The current far-right wave has been, at least in part, financed by oil and gas companies and their puppet thinktanks and media outlets. It’s no secret that the Daily Wire, for instance, was founded with cash from the Wilks brothers, who made their billions fracking for natural gas. A fortune they have since funnelled into the pockets of various right-wing politicians and pundits to spread doubt about climate change. Another staple in this disinformation industry is a little company known as Koch Industries. The Petro-chem giant has, under its various foundations, been the dark money behind the entire climate change denial and culture war industrial complex that has bogged our society down for the last few years.

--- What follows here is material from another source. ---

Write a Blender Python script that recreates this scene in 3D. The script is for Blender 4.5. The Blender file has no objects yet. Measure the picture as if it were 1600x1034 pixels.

A meeting financed by them via Turning Point Action was attended by none other than the leader of the Centre-party, Sigmundur Davíð.
The article is a thoughtless piece of accidental propaganda that creates permission for xenophobia, but if the context behind it is understood correctly, it could in theory cause employers to be more considerate to the unemployment problem of immigrant communities, but that may just be cope on my part. Moreover, we have this rising frustration with the status quo, especially when it comes to work. People are miserable. The politicians know that and are more than willing to give them a convenient scapegoat, whether it be the queer community or immigrants. They appeal to their alienation and vague sense of anomie by tapping into their anger. And of course there are those who will find ways of gaming the system to escape it in some way, but the vast majority don’t. The problem is not immigrants; it’s the flailing death-throes of late-stage capitalism and a system hell bent on keeping that zombified corpse limping forwards at all costs. It’s a cornered animal that’s scratching and biting anything it sees to defend itself, and it will continue doing so until it dies in agony.